The call on OPEC crude is relatively unchanged in 2022, up by 10,000 b/d, but is downgraded by nearly 0.1 mb/d in 2023.
Excluding Russia, total OPEC+ underproduction rose to 1.3 mb/d in April, with OPEC Africa (-0.77 mb/d) and non-OPEC+ (-0.47 mb/d) accounting almost for the entire gap.

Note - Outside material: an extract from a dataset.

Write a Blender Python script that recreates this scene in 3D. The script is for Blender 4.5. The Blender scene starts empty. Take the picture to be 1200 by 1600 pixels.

“Our best-case scenario sees OPEC+ excluding Russia lifting
output only by 1.15 mb/d between May and September 2022, 0.45 mb/d
below the headline 1.6 mb/d target. Non-OPEC supply growth outside
OPEC+ undershoot expectations by 0.5 mb/d in Q1,
with US growth revised lower q/q by 0.3 mb/d, signalling a sluggish
response in 2022.
Non-OPEC supply growth in 2022 is downgraded by 0.33 mb/d largely reflecting revisions in Russian and non-OPEC+ crude production and edges higher in 2023 by 0.16 mb/d on higher growth in Norway, the US and Canada,” reads the OIES report.